EXERCISE DESCRIPTION: Extract the listing below in full, unchanged.

======== WORKING DATA ========

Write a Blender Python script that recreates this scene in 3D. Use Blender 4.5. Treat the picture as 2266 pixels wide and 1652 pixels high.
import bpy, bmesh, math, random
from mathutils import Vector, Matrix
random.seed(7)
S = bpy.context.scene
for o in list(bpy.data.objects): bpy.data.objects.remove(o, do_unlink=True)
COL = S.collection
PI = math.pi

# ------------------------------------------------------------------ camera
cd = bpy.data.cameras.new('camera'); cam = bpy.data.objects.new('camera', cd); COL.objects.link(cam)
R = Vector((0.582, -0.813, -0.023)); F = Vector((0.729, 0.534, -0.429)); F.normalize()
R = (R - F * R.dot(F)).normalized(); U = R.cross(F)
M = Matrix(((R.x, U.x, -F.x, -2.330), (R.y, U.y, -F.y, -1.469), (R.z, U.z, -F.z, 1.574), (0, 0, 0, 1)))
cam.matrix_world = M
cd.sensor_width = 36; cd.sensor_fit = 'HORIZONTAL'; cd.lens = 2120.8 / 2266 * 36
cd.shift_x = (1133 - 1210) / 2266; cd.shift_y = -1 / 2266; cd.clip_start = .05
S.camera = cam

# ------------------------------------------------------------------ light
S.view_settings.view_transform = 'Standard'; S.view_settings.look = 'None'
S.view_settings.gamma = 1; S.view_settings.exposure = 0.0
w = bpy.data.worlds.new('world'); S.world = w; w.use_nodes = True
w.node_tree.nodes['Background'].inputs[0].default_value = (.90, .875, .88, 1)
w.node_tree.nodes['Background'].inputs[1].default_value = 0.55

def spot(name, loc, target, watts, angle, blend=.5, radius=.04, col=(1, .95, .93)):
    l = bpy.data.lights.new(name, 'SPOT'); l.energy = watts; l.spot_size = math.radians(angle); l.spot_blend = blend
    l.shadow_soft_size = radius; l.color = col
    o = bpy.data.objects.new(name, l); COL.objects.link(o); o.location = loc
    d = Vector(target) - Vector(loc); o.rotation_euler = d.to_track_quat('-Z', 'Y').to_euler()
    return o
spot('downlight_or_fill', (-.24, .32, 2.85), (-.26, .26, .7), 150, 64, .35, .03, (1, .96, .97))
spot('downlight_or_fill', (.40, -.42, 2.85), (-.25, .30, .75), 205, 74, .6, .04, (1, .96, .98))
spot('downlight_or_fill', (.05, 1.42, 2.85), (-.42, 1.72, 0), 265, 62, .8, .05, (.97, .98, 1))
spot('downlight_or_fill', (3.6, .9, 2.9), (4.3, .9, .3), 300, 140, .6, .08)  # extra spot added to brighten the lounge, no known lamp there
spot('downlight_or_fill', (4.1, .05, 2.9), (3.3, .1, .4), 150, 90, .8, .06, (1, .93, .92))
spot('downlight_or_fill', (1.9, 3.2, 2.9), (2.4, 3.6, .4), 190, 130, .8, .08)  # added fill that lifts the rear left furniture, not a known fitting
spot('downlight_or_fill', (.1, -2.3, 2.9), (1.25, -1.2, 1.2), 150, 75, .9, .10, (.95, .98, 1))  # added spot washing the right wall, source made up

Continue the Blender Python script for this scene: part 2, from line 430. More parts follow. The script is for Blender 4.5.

========

IN RESPONSE:
Write a Blender Python script that recreates this scene in 3D. Use Blender 4.5. Treat the picture as 2266 pixels wide and 1652 pixels high.
import bpy, bmesh, math, random
from mathutils import Vector, Matrix
random.seed(7)
S = bpy.context.scene
for o in list(bpy.data.objects): bpy.data.objects.remove(o, do_unlink=True)
COL = S.collection
PI = math.pi

# ------------------------------------------------------------------ camera
cd = bpy.data.cameras.new('camera'); cam = bpy.data.objects.new('camera', cd); COL.objects.link(cam)
R = Vector((0.582, -0.813, -0.023)); F = Vector((0.729, 0.534, -0.429)); F.normalize()
R = (R - F * R.dot(F)).normalized(); U = R.cross(F)
M = Matrix(((R.x, U.x, -F.x, -2.330), (R.y, U.y, -F.y, -1.469), (R.z, U.z, -F.z, 1.574), (0, 0, 0, 1)))
cam.matrix_world = M
cd.sensor_width = 36; cd.sensor_fit = 'HORIZONTAL'; cd.lens = 2120.8 / 2266 * 36
cd.shift_x = (1133 - 1210) / 2266; cd.shift_y = -1 / 2266; cd.clip_start = .05
S.camera = cam

# ------------------------------------------------------------------ light
S.view_settings.view_transform = 'Standard'; S.view_settings.look = 'None'
S.view_settings.gamma = 1; S.view_settings.exposure = 0.0
w = bpy.data.worlds.new('world'); S.world = w; w.use_nodes = True
w.node_tree.nodes['Background'].inputs[0].default_value = (.90, .875, .88, 1)
w.node_tree.nodes['Background'].inputs[1].default_value = 0.55

def spot(name, loc, target, watts, angle, blend=.5, radius=.04, col=(1, .95, .93)):
    l = bpy.data.lights.new(name, 'SPOT'); l.energy = watts; l.spot_size = math.radians(angle); l.spot_blend = blend
    l.shadow_soft_size = radius; l.color = col
    o = bpy.data.objects.new(name, l); COL.objects.link(o); o.location = loc
    d = Vector(target) - Vector(loc); o.rotation_euler = d.to_track_quat('-Z', 'Y').to_euler()
    return o
spot('downlight_or_fill', (-.24, .32, 2.85), (-.26, .26, .7), 150, 64, .35, .03, (1, .96, .97))
spot('downlight_or_fill', (.40, -.42, 2.85), (-.25, .30, .75), 205, 74, .6, .04, (1, .96, .98))
spot('downlight_or_fill', (.05, 1.42, 2.85), (-.42, 1.72, 0), 265, 62, .8, .05, (.97, .98, 1))
spot('downlight_or_fill', (3.6, .9, 2.9), (4.3, .9, .3), 300, 140, .6, .08)  # extra spot added to brighten the lounge, no known lamp there
spot('downlight_or_fill', (4.1, .05, 2.9), (3.3, .1, .4), 150, 90, .8, .06, (1, .93, .92))
spot('downlight_or_fill', (1.9, 3.2, 2.9), (2.4, 3.6, .4), 190, 130, .8, .08)  # added fill that lifts the rear left furniture, not a known fitting
spot('downlight_or_fill', (.1, -2.3, 2.9), (1.25, -1.2, 1.2), 150, 75, .9, .10, (.95, .98, 1))  # added spot washing the right wall, source made up

Continue the Blender Python script for this scene: part 2, from line 430. More parts follow. The script is for Blender 4.5.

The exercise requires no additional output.